The Bad: The struggles of the power play since the start of the season

While the Habs had a league leading power play last year, this season it has been anything but stellar. In fact, they’ve yet to score a single power play goal on the road. It’s hard to pinpoint what the precise issue is here but one thing is for sure: something had to be done. And something was done, in the wake of the Moen/Gonchar deal Michel Therrien changed his power play units and added Gonchar to Markov’s side on the first wave while putting Subban alongside Gilbert on the second. While there was no breakthrough in the game against Boston on Thursday, there were some encouraging signs and last night, the man advantage finally was on target. The Habs were granted 3 power plays and scored on each of them, twice through the first unit and once through the second one. It was refreshing to see Subban move towards the net and blast in the rocket of a pass he received from Galchenyuk who did very well himself to handle the hard pass Plekanec sent him. In all honesty, can we really say that one unit is the first and the other one the second? I mean, the talent on both of those is quite impressive. Let’s hope that this goal also prompts P.K. to shoot more often, I bet many of you have been screaming “shoot!!!!” at the screen more than once…I know I have.

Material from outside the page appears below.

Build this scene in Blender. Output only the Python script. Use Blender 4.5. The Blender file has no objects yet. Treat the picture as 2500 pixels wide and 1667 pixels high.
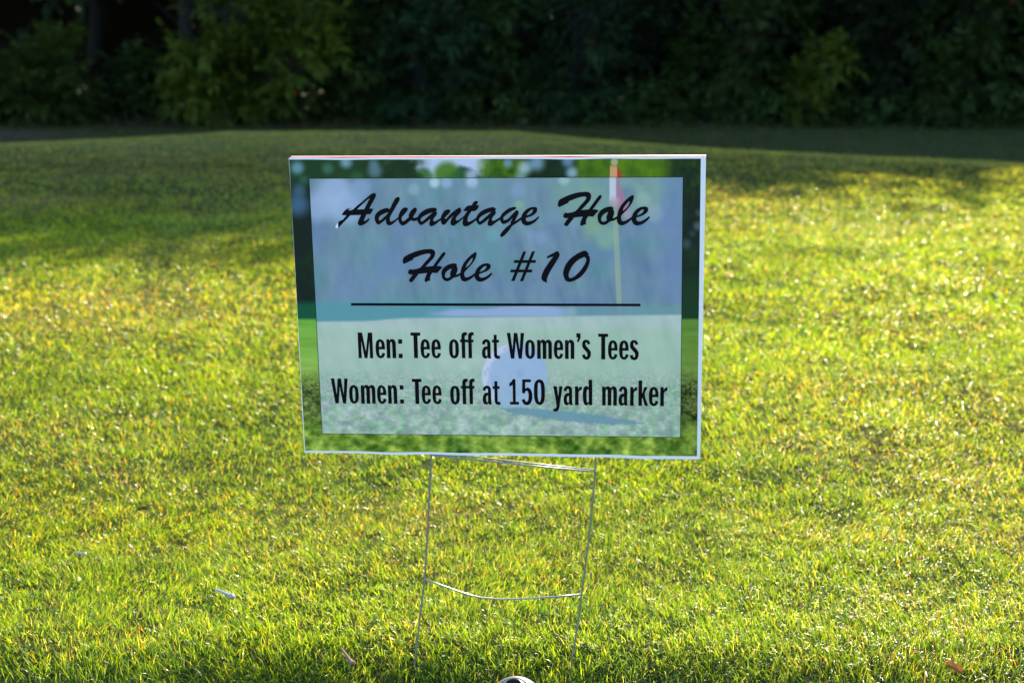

The Ugly: The enigmatic Rene Bourque and the out of favor Travis Moen

Last week, I was wondering if the recall of Bowman from Hamilton could have spelled the end of Bourque in Montreal… Suffice to say we didn’t have to wait long to find out. Hours after I posted this weekly column, Bourque was put on waivers which he cleared before getting his bus ticket to Hamilton. As the news broke, you could almost literally hear Habs nation scream “Alleluia!”. While no one thought that the Habs had got a superstar in return for Michael Cammalleri back in January 2012, I don’t think anyone thought Bourque would end up being that much of a train-wreck. Thankfully though, the man at the helm nowadays has got no problem making tough decisions and after failing to trade Bourque, Bergevin came to the conclusion that Hamilton was the only possible solution. We didn’t lose everything in that trade though, keep in mind that we used the 2nd round pick we got from the Flames to draft Zach Fucale who looks like a rather promising goaltender!

As for Travis Moen, Bergevin did his mea culpa for the 4 years contract he was given in the 2012 offseason. In short, Bergevin said that considering the size, or lack of, of the squad back then, he felt obligated to retain Moen’s services. However, since number 32 had become little more than a passenger on this youthful and determined Habs team, the Habs GM found a dance partner in Dallas and pulled the trigger. Swapping Moen for aging Sergei Gonchar and his huge contract might not look like the deal of the century at first glance but considering that his contract is up this season and that the Stars retained a part of his salary we cannot complain. Since Moen’s contract ran until the end of the 2015-2016 season, Bergevin has essentially cleared some much needed cap space for next year which will no doubt go a long way in helping him sign Galchenyuk and Gallagher to new contracts this summer, or even earlier God willing.

Once again this week, the Canadiens have got a full schedule! Starting with Detroit tonight, Sid and co on Tuesday, the Blues on Thursday and the third game of the season against the Bruins on Saturday in Boston…something tells me the bear poking from last Thursday might have awaken them…time will tell!